Success personally means to me how satisfied one is with life. Follow your passion and enjoy whatever you do in life, and automatically your career will follow you.

MM: How was your working experience in the USA and India? What were the significant differences you observed in the working department?

NP: Honestly speaking (chuckles) for the first 7-8 years for Infosys, I was working six months in the US and six months in India. I wouldn't say there is a significant cultural difference in the working culture.

The one difference that I would say is the mindset and perspective. We treat most of the people as colleagues rather than that of customers. The mindset has to go away, i.e., we need to see the people on the other side of the fence as individuals and expect the same respect as we give them.

But in the end, that doesn't make any difference. We all are the same individuals at the end of the day.

MM: What do you think of our institute's alumni outreach through NITROAA (NIT Rourkela Overseas Alumni Association)? And how do you think the alumni interactions can be improved?

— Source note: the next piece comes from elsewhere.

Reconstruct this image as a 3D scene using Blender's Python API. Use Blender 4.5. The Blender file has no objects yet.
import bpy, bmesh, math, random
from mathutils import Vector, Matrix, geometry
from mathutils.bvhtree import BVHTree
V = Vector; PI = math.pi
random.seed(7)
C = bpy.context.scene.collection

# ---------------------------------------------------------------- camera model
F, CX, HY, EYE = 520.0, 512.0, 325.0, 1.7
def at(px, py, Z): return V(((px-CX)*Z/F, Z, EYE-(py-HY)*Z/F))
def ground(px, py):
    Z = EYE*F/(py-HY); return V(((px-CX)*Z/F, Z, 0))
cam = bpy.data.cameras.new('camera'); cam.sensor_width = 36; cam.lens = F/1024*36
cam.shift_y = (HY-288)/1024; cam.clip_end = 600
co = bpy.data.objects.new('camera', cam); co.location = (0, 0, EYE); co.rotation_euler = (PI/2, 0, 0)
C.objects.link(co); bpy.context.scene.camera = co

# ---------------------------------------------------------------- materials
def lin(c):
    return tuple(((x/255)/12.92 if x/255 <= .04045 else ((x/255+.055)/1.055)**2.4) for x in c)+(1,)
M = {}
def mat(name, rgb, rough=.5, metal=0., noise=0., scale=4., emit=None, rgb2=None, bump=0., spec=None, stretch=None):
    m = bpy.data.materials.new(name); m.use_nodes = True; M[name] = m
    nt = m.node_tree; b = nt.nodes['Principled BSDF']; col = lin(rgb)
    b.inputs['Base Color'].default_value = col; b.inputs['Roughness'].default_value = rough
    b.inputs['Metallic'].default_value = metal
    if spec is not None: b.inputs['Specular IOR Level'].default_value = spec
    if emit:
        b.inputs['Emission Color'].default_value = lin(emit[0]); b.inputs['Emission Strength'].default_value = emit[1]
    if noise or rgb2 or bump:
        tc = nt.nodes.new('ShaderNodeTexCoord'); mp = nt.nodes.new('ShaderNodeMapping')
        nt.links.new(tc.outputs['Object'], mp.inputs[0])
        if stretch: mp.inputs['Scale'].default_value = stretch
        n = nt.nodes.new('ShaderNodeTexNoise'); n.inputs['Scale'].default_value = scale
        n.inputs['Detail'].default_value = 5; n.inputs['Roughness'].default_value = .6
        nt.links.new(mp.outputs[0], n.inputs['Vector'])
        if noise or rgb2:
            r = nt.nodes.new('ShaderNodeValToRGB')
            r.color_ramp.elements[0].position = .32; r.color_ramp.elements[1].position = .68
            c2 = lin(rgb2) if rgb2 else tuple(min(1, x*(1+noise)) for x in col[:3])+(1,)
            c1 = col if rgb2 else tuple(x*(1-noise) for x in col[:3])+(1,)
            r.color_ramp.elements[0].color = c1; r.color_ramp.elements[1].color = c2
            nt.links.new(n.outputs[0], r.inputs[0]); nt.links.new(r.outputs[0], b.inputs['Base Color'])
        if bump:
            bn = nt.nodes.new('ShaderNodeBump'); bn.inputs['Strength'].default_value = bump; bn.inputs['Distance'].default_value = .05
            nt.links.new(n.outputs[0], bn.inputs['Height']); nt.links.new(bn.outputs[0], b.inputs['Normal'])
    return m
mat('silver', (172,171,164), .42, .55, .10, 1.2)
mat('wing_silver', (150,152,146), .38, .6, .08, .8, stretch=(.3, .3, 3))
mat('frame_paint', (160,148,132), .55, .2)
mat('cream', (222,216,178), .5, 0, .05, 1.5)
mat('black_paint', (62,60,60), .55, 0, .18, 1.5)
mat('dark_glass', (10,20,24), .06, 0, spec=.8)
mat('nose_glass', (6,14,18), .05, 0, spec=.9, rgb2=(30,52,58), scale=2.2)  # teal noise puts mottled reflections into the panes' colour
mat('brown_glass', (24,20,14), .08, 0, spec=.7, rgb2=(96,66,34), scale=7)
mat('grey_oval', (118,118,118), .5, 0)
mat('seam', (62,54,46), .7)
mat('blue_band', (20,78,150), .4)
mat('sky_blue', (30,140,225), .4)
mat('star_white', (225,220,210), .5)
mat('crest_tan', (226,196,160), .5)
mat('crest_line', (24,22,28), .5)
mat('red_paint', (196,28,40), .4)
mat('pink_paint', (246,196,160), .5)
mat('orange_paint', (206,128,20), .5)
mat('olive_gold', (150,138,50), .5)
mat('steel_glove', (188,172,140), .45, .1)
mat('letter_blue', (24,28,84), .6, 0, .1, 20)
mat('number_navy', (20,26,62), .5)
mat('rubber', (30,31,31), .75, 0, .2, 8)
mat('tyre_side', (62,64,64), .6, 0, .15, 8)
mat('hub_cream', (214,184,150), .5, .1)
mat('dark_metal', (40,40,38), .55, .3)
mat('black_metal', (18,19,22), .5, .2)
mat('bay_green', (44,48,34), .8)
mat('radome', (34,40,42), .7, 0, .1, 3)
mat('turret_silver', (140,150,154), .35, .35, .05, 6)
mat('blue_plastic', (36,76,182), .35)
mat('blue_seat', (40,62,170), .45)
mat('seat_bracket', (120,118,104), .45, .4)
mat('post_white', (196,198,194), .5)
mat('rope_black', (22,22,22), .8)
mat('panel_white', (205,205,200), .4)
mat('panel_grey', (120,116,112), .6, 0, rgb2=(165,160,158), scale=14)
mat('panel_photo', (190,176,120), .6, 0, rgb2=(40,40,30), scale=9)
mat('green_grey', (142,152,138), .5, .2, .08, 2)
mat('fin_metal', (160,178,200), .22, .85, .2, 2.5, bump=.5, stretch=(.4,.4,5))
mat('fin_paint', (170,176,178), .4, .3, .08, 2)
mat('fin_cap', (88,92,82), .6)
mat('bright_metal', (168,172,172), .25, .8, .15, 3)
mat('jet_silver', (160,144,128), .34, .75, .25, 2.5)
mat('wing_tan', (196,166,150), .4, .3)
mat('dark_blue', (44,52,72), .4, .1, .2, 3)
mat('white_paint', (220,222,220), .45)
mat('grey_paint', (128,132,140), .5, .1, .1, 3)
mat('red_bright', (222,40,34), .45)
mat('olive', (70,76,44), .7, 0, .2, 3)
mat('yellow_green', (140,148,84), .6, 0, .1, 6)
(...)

NP: NITROAA has been quite successful lately, and the credits go to our seniors and my colleagues who are giving it their all. Everyone has their busy schedule, but the kind of focus they have brought in is quite amazing.

It has developed a lot in the last 5-6 years in the US, and it has seen a considerable amount of success. All the credits go to the founding members, and all the hard work, passion, and dedication they put in are amazing. Personally speaking, I had no idea regarding the alumni outreach five years ago. But now, it has improved drastically, and the outreach of college has developed.

Everyone feels nostalgic for their college, and it's up to them how they leverage it. I will not say that there is much scope of improvement. But the only way it can be improved is to tell if I become an ambassador, I need to bring in 5 further ambassadors. I think outreach can increase if it is going to happen in this manner.


MM: How do you see yourself in the future?

NP: There are two parts of my life, i.e., professional and personal aspects. I am aspirational and would instead take small baby steps keeping my goals and perspectives insight. As of a personal part, I would like to be a good husband, father, brother, and at the end of the day, a good human being who can socially impact as much as possible and help others.

MM: What is your success mantra? Please enlighten our readers with a few lines of inspiration. 

NP: (Chuckles) Well, I don't have any success mantra. It's all about doing what you like, following your passion, and deriving pleasure from it. Going high up in career may be fruitful to someone but not for all. But at the end of the day, if you are happy with what you are doing, then it's your success mantra.

After an insightful talk with him, Team MM wishes Mr Patra, a happy and prosperous life ahead.